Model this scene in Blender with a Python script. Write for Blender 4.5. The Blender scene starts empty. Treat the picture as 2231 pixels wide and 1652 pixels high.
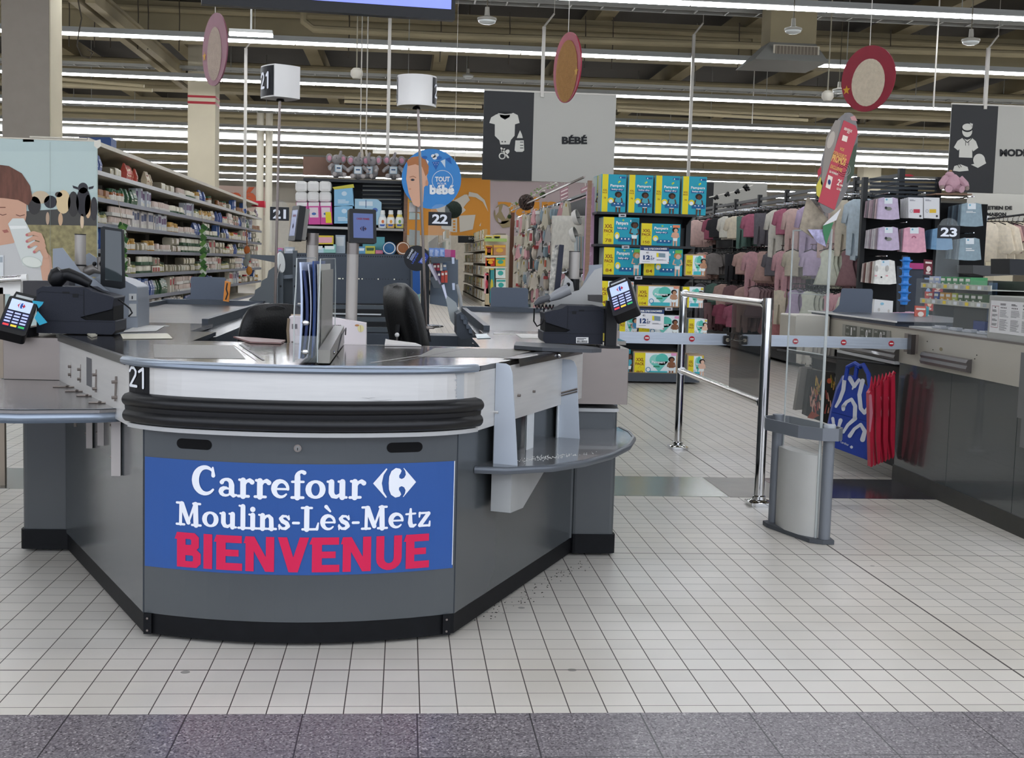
import bpy, math, random
from math import sin, cos, pi, sqrt, radians, atan2
from mathutils import Vector, Matrix
RND = random.Random(7)
SC = bpy.context.scene
COL = SC.collection

# ------------------------------------------------------------------ camera
CAM_H, YAW, PIT, ROL, FPX = 1.19, 0.08764, 0.09192, 0.02796, 2732.1
_r0 = Vector((cos(YAW), -sin(YAW), 0))
_d = Vector((sin(YAW)*cos(PIT), cos(YAW)*cos(PIT), -sin(PIT)))
_u0 = _r0.cross(_d)
_r = _r0*cos(ROL)+_u0*sin(ROL)
_u = _u0*cos(ROL)-_r0*sin(ROL)

def _ray(px, py):
    return _r*((px-1115.5)/FPX) - _u*((py-826)/FPX) + _d
def at(px, py, Y):
    """world point seen in the photograph at a pixel, on the vertical plane at depth Y"""
    v = _ray(px, py); t = Y/v.y
    return Vector((v.x*t, Y, CAM_H+v.z*t))
def atx(px, py, X):
    v = _ray(px, py); t = X/v.x
    return Vector((X, v.y*t, CAM_H+v.z*t))
def atz(px, py, z=0.0):
    v = _ray(px, py); t = (z-CAM_H)/v.z
    return Vector((v.x*t, v.y*t, z))

cd = bpy.data.cameras.new('camera'); cam = bpy.data.objects.new('camera', cd); COL.objects.link(cam)
m = Matrix((( _r.x, _u.x, -_d.x, 0), (_r.y, _u.y, -_d.y, 0), (_r.z, _u.z, -_d.z, CAM_H), (0, 0, 0, 1)))
cam.matrix_world = m
cd.sensor_fit = 'HORIZONTAL'; cd.sensor_width = 36; cd.lens = FPX/2231*36; cd.clip_end = 200; cd.clip_start = .05
SC.camera = cam

# ------------------------------------------------------------------ materials
def lin(c):
    return tuple((x/12.92 if x <= .04045 else ((x+.055)/1.055)**2.4) for x in c)
def hexc(h):
    h = h.lstrip('#'); return lin(tuple(int(h[i:i+2], 16)/255 for i in (0, 2, 4)))
MATS = {}
def mat(name, col='#808080', rough=.5, metal=0., var=0., vscale=8., bump=0., bscale=60., emit=0., trans=0., alpha=1., spec=.5, stretch=None, rvar=0., coat=0.):
    if name in MATS: return MATS[name]
    M_ = bpy.data.materials.new(name); M_.use_nodes = True
    nt = M_.node_tree; b = nt.nodes['Principled BSDF']
    c = hexc(col) if isinstance(col, str) else col
    b.inputs['Base Color'].default_value = (*c, 1)
    b.inputs['Roughness'].default_value = rough
    b.inputs['Metallic'].default_value = metal
    b.inputs['Specular IOR Level'].default_value = spec
    b.inputs['Coat Weight'].default_value = coat
    if trans: b.inputs['Transmission Weight'].default_value = trans; b.inputs['IOR'].default_value = 1.45
    if alpha < 1: b.inputs['Alpha'].default_value = alpha
    if emit:
        b.inputs['Emission Color'].default_value = (*c, 1); b.inputs['Emission Strength'].default_value = emit
    if var or bump or rvar:
        tc = nt.nodes.new('ShaderNodeTexCoord'); src = tc.outputs['Object']
        if stretch:
            mp = nt.nodes.new('ShaderNodeMapping'); mp.inputs['Scale'].default_value = stretch
            nt.links.new(src, mp.inputs['Vector']); src = mp.outputs['Vector']
        if var or rvar:
            n = nt.nodes.new('ShaderNodeTexNoise'); n.inputs['Scale'].default_value = vscale; n.inputs['Detail'].default_value = 4
            nt.links.new(src, n.inputs['Vector'])
        if var:
            mr = nt.nodes.new('ShaderNodeMapRange'); mr.inputs['From Min'].default_value = .3; mr.inputs['From Max'].default_value = .7
            mr.inputs['To Min'].default_value = 1-var; mr.inputs['To Max'].default_value = 1+var
            nt.links.new(n.outputs['Fac'], mr.inputs['Value'])
            vm = nt.nodes.new('ShaderNodeVectorMath'); vm.operation = 'SCALE'; vm.inputs[0].default_value = c
            nt.links.new(mr.outputs['Result'], vm.inputs['Scale']); nt.links.new(vm.outputs['Vector'], b.inputs['Base Color'])
        if rvar:
            m2 = nt.nodes.new('ShaderNodeMapRange'); m2.inputs['From Min'].default_value = .3; m2.inputs['From Max'].default_value = .7
            m2.inputs['To Min'].default_value = max(0, rough-rvar); m2.inputs['To Max'].default_value = rough+rvar
            nt.links.new(n.outputs['Fac'], m2.inputs['Value']); nt.links.new(m2.outputs['Result'], b.inputs['Roughness'])
        if bump:
            n2 = nt.nodes.new('ShaderNodeTexNoise'); n2.inputs['Scale'].default_value = bscale
            nt.links.new(src, n2.inputs['Vector'])
            bp = nt.nodes.new('ShaderNodeBump'); bp.inputs['Strength'].default_value = bump; bp.inputs['Distance'].default_value = .01
            nt.links.new(n2.outputs['Fac'], bp.inputs['Height']); nt.links.new(bp.outputs['Normal'], b.inputs['Normal'])
    MATS[name] = M_
    return M_
def C(h, rough=.55, **k):
    """plain coloured material from a hex colour"""
    k.setdefault('spec', .3)
    return mat('colour_'+h.lstrip('#')+('' if rough == .55 else '_%d' % int(rough*100)), h, rough, **k)

STEEL = mat('brushed_steel', '#8a817b', .38, .8, var=.05, vscale=4, rvar=.06, stretch=(1, 1, 3))
STEELW = mat('brushed_light_metal', '#d6d4d0', .42, .35, var=.05, vscale=5, rvar=.06, stretch=(1, 1, 16))
DECK = mat('polished_steel_top', '#746f68', .12, .95, var=.12, vscale=9, bump=.05, bscale=5)
ALU = mat('aluminium_edge', '#9aa4b0', .3, .7)
GREYP = mat('grey_laminate', '#484c4e', .2, 0., var=.04, vscale=3, spec=.6)
GREYD = mat('dark_grey_metal', '#3c434c', .42, .1, var=.05)
BLACKP = mat('black_kick', '#0b0c0f', .55, var=.3, vscale=20, spec=.2)
RUBBER = mat('black_rubber', '#111113', .36, spec=.4)
BLACK = mat('black_plastic', '#0e0e10', .42, spec=.3)
NAVYP = mat('charcoal_plastic', '#1b1e29', .5, spec=.3, bump=.1, bscale=400)
LEATHER = mat('black_leather', '#0a0a0b', .45, spec=.35, bump=.15, bscale=120)
CHROME = mat('chrome', '#d9d9d9', .08, 1.)
WHITE = mat('white_paint', '#e6e4df', .5)
PAPER = mat('paper_white', '#eceae6', .7)
TRAY = mat('tray_laminate', '#77787a', .14, .25, var=.05, vscale=4, coat=.3)
BEIGE = mat('beige_paint', '#c9bfa6', .8, var=.05, vscale=2)
BEAM = mat('beam_beige', '#93876a', .85, var=.16, vscale=.8)
SHELFM = mat('shelf_beige', '#cfc8b8', .6, var=.04)
PAINTG = mat('light_grey_paint', '#b4b4b2', .45, var=.03)
POLEM = mat('grey_pole', '#a8a29b', .4, .2)
WOOD = mat('brown_wood', '#8a6a55', .6, var=.15, vscale=10, stretch=(1, 1, 6))
GLASS = mat('clear_acrylic', '#cfd6d4', .04, trans=.0, alpha=.08, spec=.7)
GLASSE = mat('acrylic_edge', '#c4c9c5', .2, alpha=.7)
TINT = mat('tinted_acrylic', '#3a3d3e', .05, alpha=.5, spec=.8)
LAMPE = mat('led_tube', '#f4f8ff', emit=24.)
LAMPW = mat('led_wide', '#f4f6fa', emit=3.)

# ------------------------------------------------------------------ mesh builder
class MB:
    def __init__(s): s.v = []; s.f = []; s.mi = []; s.sm = []; s.mats = []
    def m(s, mt):
        if mt not in s.mats: s.mats.append(mt)
        return s.mats.index(mt)
    def add(s, vs, fs, mt, smooth=False, X=None):
        o = len(s.v); k = s.m(mt)
        s.v += [(X @ Vector(p) if X is not None else Vector(p)) for p in vs]
        for f in fs:
            s.f.append(tuple(i+o for i in f)); s.mi.append(k); s.sm.append(smooth)
        return s
    def box(s, x0, x1, y0, y1, z0, z1, mt, X=None):
        v = [(x, y, z) for z in (z0, z1) for y in (y0, y1) for x in (x0, x1)]
        return s.add(v, [(0, 2, 3, 1), (4, 5, 7, 6), (0, 1, 5, 4), (2, 6, 7, 3), (0, 4, 6, 2), (1, 3, 7, 5)], mt, X=X)
    def cbox(s, c, d, mt, X=None):
        return s.box(c[0]-d[0]/2, c[0]+d[0]/2, c[1]-d[1]/2, c[1]+d[1]/2, c[2]-d[2]/2, c[2]+d[2]/2, mt, X)
    def rbox(s, x0, x1, y0, y1, z0, z1, mt, r=.01, ax='z', X=None, n=3):
        """box with rounded edges parallel to an axis"""
        if ax == 'z': a0, a1, b0, b1, c0, c1 = x0, x1, y0, y1, z0, z1
        elif ax == 'y': a0, a1, b0, b1, c0, c1 = x0, x1, z0, z1, y0, y1
        else: a0, a1, b0, b1, c0, c1 = y0, y1, z0, z1, x0, x1
        return s.prism(rrect(a0, a1, b0, b1, r, n), ax, c0, c1, mt, X)
    def prism(s, pts, ax, a, b, mt, X=None, smooth=False):
        n = len(pts)
        def P(p, c):
            return {'z': (p[0], p[1], c), 'y': (p[0], c, p[1]), 'x': (c, p[0], p[1])}[ax]
        v = [P(p, a) for p in pts]+[P(p, b) for p in pts]
        ar = sum(pts[i][0]*pts[(i+1) % n][1]-pts[(i+1) % n][0]*pts[i][1] for i in range(n))
        if ax == 'y': ar = -ar
        if b < a: ar = -ar
        f = [tuple(range(n-1, -1, -1)), tuple(range(n, 2*n))]+[(i, (i+1) % n, n+(i+1) % n, n+i) for i in range(n)]
        if ar < 0: f = [tuple(reversed(q)) for q in f]
        s.add(v, f[:2], mt, False, X)
        # side faces share positions, own vertices
        return s.add(v, f[2:], mt, smooth, X)
    def tube(s, pts, r, mt, n=8, caps=True, X=None):
        pts = [Vector(p) for p in pts]; rs = r if isinstance(r, (list, tuple)) else [r]*len(pts)
        v = []; f = []; up = None
        for i, p in enumerate(pts):
            a = pts[max(i-1, 0)]; b = pts[min(i+1, len(pts)-1)]; t = (b-a).normalized()
            if up is None:
                up = Vector((0, 0, 1)) if abs(t.z) < .9 else Vector((1, 0, 0))
            e1 = t.cross(up).normalized(); e2 = e1.cross(t).normalized(); up = e2
            for k in range(n):
                q = 2*pi*k/n; v.append(p+(e1*cos(q)+e2*sin(q))*rs[i])
        for i in range(len(pts)-1):
            for k in range(n):
                a = i*n+k; b = i*n+(k+1) % n; f.append((a, b, b+n, a+n))
        s.add(v, f, mt, True, X)
        if caps:
            s.add(v[:n], [tuple(range(n-1, -1, -1))], mt, False, X); s.add(v[-n:], [tuple(range(n))], mt, False, X)
        return s
    def cyl(s, p, q, r, mt, n=16, r2=None, X=None):
        return s.tube([p, q], [r, r if r2 is None else r2], mt, n, True, X)
    def lathe(s, prof, c, mt, n=16, X=None, smooth=True):
        v = []; f = []
        for (r, z) in prof:
            for k in range(n):
                q = 2*pi*k/n; v.append((c[0]+r*cos(q), c[1]+r*sin(q), c[2]+z))
        for i in range(len(prof)-1):
            for k in range(n):
                a = i*n+k; b = i*n+(k+1) % n; f.append((a, b, b+n, a+n))
        return s.add(v, f, mt, smooth, X)
    def ball(s, c, r, mt, n=12, X=None):
        if not isinstance(r, (tuple, list)): r = (r, r, r)
        v = []; f = []; h = max(4, n//2)
        for i in range(h+1):
            t = pi*i/h
            for k in range(n):
                q = 2*pi*k/n; v.append((c[0]+r[0]*sin(t)*cos(q), c[1]+r[1]*sin(t)*sin(q), c[2]-r[2]*cos(t)))
        for i in range(h):
            for k in range(n):
                a = i*n+k; b = i*n+(k+1) % n
                if i == 0: f.append((a, b+n, a+n))
                elif i == h-1: f.append((a, b, a+n))
                else: f.append((a, b, b+n, a+n))
        return s.add(v, f, mt, True, X)
    def sweep(s, prof, path, z0, mt, smooth=True, X=None):
        """profile (outward offset, z) swept along a plan path; outward is to the right of the path"""
        n = len(path); v = []; f = []; k = len(prof)
        for i in range(n):
            a = Vector(path[max(i-1, 0)]); b = Vector(path[min(i+1, n-1)]); t = (b-a).normalized(); nn = Vector((t.y, -t.x))
            for (o, z) in prof:
                v.append((path[i][0]+nn.x*o, path[i][1]+nn.y*o, z0+z))
        for i in range(n-1):
            for j in range(k-1):
                a = i*k+j; f.append((a, a+k, a+k+1, a+1))
        s.add(v, f, mt, smooth, X)
        s.add(v[:k], [tuple(range(k))], mt, False, X); s.add(v[-k:], [tuple(range(k-1, -1, -1))], mt, False, X)
        return s
    def build(s, name, parent=None, origin=None, local=False, angle=40, bev=0):
        me = bpy.data.meshes.new(name)
        off = Vector((0, 0, 0))
        if parent is not None and not local:
            p = parent
            while p is not None: off += Vector(p.location); p = p.parent
        if origin is not None and parent is None: off = Vector(origin)
        me.from_pydata([tuple(v-off) for v in s.v], [], s.f); me.update()
        for mt in s.mats: me.materials.append(mt)
        me.polygons.foreach_set('material_index', s.mi); me.polygons.foreach_set('use_smooth', s.sm)
        if any(s.sm):
            try: me.set_sharp_from_angle(angle=radians(angle))
            except Exception: pass
        o = bpy.data.objects.new(name, me); COL.objects.link(o)
        if parent is not None: o.parent = parent
        elif origin is not None: o.location = origin
        if bev:
            md = o.modifiers.new('bevel', 'BEVEL'); md.width = bev; md.segments = 2; md.limit_method = 'ANGLE'; md.angle_limit = radians(40)
        return o

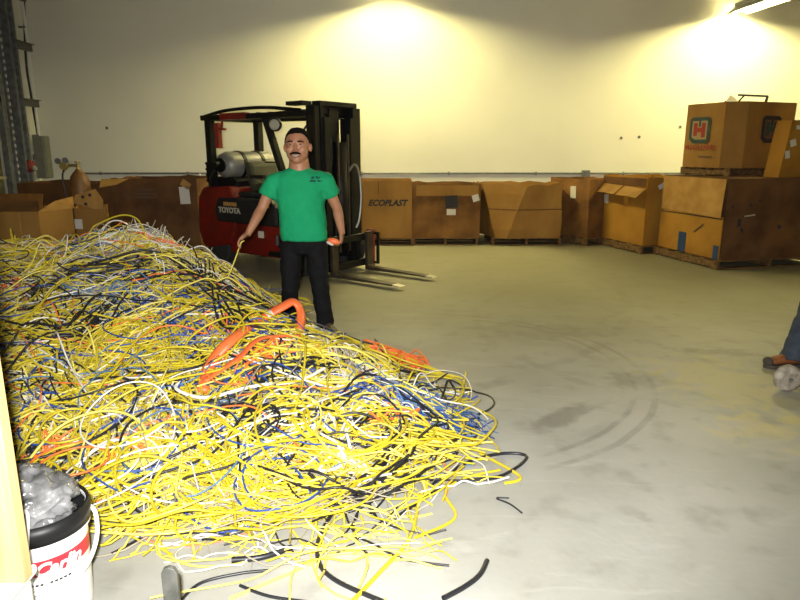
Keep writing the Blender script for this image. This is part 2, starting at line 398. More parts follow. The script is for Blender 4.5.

━━━━━━

#### [Written task]
Find the lines above that contain the word "Blender" and collect them.

#### [Solution for this problem]
Model this scene in Blender with a Python script. Write for Blender 4.5. The Blender scene starts empty. Treat the picture as 2231 pixels wide and 1652 pixels high.
Keep writing the Blender script for this image. This is part 2, starting at line 398. More parts follow. The script is for Blender 4.5.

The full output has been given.